Smartphone penetration is expected to be a new engine for the further growth of e-commerce in China. Forrester estimated that about 48 percent of all Chinese mobile phone subscribers would become smartphone users in 2014, rising to 64 percent in 2017.
Zhang Yanan, an analyst at IDC Market Research, said that the increasing number of Chinese smartphone users, as well as the building of the faster fourth-generation networks, will become the main drivers of the development of e-commerce in China in 2014.
"I predict that the growth momentum of personal computer-based online shopping will be slower in 2014 while online purchases that are made through mobile devices will grow from at least 60 percent to more than 100 percent year-on-year in 2014," said Zhang.
The growing importance of smartphones led to fierce competition among Internet giants in China in 2013. For example, both Alibaba Group Holding Ltd and Tencent Holdings Ltd made aggressive moves to promote their mobile chatting apps in a move to secure their leading positions in the mobile Internet sector.
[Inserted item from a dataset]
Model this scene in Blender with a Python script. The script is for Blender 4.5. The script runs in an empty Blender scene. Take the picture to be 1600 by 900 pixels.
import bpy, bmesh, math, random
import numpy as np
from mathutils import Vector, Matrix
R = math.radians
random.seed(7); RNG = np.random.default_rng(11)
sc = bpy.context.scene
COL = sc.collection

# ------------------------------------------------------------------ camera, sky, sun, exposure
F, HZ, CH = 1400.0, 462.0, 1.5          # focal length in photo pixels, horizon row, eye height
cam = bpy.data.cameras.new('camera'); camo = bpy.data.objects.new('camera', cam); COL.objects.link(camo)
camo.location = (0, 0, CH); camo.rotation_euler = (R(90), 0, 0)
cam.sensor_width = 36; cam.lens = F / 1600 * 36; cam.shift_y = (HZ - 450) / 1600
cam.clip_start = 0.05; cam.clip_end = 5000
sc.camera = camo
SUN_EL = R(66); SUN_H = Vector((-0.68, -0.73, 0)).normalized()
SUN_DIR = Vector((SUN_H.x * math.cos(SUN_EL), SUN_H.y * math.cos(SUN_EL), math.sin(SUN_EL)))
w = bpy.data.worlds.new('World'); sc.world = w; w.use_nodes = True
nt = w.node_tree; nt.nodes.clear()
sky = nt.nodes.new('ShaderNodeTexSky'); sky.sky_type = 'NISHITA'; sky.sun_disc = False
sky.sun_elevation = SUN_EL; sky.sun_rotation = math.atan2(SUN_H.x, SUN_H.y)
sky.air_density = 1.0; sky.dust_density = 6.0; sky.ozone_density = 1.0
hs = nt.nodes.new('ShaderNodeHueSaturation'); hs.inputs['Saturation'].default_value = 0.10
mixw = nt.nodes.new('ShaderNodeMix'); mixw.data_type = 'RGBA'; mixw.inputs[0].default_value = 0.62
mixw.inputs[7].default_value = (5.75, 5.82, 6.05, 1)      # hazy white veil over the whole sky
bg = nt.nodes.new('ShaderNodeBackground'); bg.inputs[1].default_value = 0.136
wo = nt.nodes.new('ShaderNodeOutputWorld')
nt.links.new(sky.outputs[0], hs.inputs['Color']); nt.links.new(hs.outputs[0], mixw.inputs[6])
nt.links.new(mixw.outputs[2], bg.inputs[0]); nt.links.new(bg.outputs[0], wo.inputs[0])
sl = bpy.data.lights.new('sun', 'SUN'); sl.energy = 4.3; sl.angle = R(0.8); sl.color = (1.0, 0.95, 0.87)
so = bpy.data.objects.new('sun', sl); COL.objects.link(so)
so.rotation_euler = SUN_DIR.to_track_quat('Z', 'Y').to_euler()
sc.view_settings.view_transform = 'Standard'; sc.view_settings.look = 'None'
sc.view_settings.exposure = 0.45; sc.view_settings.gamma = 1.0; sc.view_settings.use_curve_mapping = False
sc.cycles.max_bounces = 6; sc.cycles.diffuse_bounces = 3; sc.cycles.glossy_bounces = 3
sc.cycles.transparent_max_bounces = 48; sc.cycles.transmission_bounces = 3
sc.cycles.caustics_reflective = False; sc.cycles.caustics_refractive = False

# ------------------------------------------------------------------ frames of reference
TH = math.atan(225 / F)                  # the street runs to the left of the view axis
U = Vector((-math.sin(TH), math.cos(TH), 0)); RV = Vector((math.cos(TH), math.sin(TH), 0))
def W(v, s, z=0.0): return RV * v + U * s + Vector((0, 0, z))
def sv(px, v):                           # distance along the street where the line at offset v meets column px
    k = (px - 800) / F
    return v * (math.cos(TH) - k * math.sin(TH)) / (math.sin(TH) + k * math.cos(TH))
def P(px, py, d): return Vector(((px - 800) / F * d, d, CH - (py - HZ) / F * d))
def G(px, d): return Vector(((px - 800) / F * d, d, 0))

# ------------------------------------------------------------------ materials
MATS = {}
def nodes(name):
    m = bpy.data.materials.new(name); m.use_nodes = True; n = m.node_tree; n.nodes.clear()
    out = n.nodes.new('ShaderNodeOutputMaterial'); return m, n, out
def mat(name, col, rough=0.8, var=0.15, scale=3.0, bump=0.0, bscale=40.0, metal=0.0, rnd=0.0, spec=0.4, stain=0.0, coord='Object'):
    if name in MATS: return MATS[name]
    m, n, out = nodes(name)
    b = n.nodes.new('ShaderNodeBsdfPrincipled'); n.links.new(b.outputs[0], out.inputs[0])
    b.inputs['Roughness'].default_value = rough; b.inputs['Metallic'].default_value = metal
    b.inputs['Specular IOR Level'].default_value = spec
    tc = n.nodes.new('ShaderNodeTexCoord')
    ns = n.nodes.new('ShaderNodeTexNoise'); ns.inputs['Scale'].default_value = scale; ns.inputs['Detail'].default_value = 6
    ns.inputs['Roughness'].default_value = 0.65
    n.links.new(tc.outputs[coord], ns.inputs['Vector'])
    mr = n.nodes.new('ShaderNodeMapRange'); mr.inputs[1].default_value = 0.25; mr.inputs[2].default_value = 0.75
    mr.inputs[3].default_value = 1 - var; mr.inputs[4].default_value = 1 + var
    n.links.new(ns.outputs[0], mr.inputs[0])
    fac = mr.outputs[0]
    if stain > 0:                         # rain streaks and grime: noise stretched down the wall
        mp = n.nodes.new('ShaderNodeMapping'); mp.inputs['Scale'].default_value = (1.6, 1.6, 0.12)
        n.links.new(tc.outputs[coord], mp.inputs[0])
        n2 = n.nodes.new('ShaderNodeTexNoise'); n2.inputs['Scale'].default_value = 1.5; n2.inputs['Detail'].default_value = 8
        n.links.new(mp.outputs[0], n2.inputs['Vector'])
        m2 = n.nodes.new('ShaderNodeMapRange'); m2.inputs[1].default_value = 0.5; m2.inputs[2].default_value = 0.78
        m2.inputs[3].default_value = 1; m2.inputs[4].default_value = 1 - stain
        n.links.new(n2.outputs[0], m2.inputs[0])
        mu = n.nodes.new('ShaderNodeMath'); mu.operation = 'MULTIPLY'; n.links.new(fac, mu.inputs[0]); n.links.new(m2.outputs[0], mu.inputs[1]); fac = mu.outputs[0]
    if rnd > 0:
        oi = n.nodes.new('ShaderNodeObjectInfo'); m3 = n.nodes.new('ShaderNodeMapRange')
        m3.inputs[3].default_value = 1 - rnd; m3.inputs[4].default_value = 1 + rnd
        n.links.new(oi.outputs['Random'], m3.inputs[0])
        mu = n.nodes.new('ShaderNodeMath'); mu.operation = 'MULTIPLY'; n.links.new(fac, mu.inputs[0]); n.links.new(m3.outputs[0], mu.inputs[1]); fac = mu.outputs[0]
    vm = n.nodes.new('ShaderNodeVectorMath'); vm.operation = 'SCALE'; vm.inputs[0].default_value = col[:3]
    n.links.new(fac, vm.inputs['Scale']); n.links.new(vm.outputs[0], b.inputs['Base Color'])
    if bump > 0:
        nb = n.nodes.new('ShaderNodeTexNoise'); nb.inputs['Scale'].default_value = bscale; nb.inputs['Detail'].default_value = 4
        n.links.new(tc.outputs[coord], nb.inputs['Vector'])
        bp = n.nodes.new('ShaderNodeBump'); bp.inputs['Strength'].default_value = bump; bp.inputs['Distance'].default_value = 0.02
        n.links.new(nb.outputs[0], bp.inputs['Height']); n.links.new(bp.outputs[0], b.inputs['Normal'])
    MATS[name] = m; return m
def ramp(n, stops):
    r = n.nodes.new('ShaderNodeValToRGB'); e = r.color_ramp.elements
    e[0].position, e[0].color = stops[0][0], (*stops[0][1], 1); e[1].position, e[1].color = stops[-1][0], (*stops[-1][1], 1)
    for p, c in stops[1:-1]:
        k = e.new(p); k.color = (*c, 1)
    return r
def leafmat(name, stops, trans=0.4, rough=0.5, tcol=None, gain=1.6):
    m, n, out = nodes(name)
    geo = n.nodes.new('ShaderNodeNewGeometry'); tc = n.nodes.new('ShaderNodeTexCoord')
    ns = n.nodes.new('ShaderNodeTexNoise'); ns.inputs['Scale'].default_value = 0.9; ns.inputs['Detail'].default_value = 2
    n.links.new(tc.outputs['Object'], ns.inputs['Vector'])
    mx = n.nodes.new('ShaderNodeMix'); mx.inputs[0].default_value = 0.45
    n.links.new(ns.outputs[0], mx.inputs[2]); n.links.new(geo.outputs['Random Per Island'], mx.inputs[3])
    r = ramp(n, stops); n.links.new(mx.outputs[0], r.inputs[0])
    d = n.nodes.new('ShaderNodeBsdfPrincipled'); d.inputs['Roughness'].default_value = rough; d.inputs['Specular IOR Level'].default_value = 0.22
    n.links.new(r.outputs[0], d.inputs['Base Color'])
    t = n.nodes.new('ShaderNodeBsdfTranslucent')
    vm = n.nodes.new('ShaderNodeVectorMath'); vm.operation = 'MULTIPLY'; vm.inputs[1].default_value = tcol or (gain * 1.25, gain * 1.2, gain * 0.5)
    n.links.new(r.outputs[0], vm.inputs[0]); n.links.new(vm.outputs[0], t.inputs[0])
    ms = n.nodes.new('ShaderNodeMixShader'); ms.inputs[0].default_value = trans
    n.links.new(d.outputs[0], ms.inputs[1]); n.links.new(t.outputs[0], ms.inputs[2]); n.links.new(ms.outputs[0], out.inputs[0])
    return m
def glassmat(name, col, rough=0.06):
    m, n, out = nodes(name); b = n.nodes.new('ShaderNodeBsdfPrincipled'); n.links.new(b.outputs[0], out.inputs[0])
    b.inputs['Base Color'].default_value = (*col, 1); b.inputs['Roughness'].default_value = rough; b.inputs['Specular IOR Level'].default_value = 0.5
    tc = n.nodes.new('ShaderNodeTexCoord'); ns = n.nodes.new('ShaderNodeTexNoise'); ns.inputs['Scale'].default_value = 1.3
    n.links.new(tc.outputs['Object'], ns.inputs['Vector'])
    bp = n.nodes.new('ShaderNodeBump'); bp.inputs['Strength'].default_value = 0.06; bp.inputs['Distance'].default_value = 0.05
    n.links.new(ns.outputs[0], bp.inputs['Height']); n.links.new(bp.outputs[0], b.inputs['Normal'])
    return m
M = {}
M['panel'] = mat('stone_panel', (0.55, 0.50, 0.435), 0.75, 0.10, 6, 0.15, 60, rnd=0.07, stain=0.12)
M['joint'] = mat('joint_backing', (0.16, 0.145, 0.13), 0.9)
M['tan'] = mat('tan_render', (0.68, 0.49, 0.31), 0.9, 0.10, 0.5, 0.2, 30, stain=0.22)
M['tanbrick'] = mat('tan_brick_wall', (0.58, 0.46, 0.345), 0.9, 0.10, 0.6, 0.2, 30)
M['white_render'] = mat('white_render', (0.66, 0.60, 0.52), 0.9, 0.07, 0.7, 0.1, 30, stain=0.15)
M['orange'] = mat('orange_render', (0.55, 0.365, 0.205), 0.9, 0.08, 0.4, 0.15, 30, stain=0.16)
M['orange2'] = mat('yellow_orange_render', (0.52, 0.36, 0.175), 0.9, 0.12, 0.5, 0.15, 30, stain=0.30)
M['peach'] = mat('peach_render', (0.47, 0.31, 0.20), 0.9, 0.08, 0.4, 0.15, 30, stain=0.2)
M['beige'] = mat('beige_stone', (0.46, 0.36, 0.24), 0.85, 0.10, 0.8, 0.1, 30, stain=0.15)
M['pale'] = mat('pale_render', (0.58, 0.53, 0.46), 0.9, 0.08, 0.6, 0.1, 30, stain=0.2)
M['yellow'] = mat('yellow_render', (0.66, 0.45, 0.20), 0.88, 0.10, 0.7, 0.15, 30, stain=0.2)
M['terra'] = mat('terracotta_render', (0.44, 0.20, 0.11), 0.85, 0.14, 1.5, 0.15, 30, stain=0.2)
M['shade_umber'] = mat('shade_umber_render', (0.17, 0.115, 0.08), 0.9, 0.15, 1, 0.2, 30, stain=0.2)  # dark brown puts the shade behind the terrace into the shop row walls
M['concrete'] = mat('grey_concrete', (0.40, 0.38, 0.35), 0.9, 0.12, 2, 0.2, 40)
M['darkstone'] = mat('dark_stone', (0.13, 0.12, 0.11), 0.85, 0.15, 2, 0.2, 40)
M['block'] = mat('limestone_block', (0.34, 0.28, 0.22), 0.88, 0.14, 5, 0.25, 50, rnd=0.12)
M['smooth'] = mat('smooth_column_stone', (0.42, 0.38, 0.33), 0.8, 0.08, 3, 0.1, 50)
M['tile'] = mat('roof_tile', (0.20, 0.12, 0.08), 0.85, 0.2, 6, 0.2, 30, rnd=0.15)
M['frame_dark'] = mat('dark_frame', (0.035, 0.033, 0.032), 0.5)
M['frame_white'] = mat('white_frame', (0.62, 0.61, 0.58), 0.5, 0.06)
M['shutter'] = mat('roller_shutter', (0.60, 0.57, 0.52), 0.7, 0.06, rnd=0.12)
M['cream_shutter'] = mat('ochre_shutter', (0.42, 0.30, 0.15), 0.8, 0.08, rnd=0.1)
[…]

Although Alibaba enjoys a dominant position in China's e-commerce market and Tencent's WeChat has more than 400 million registered users, analysts said that the dust has not settled in China's mobile Internet market.
With customer experience surging as a priority in China's extremely competitive tech market, big data and analytics will gain popularity, especially among retailers as well as banking and financial services organizations, Forrester predicted.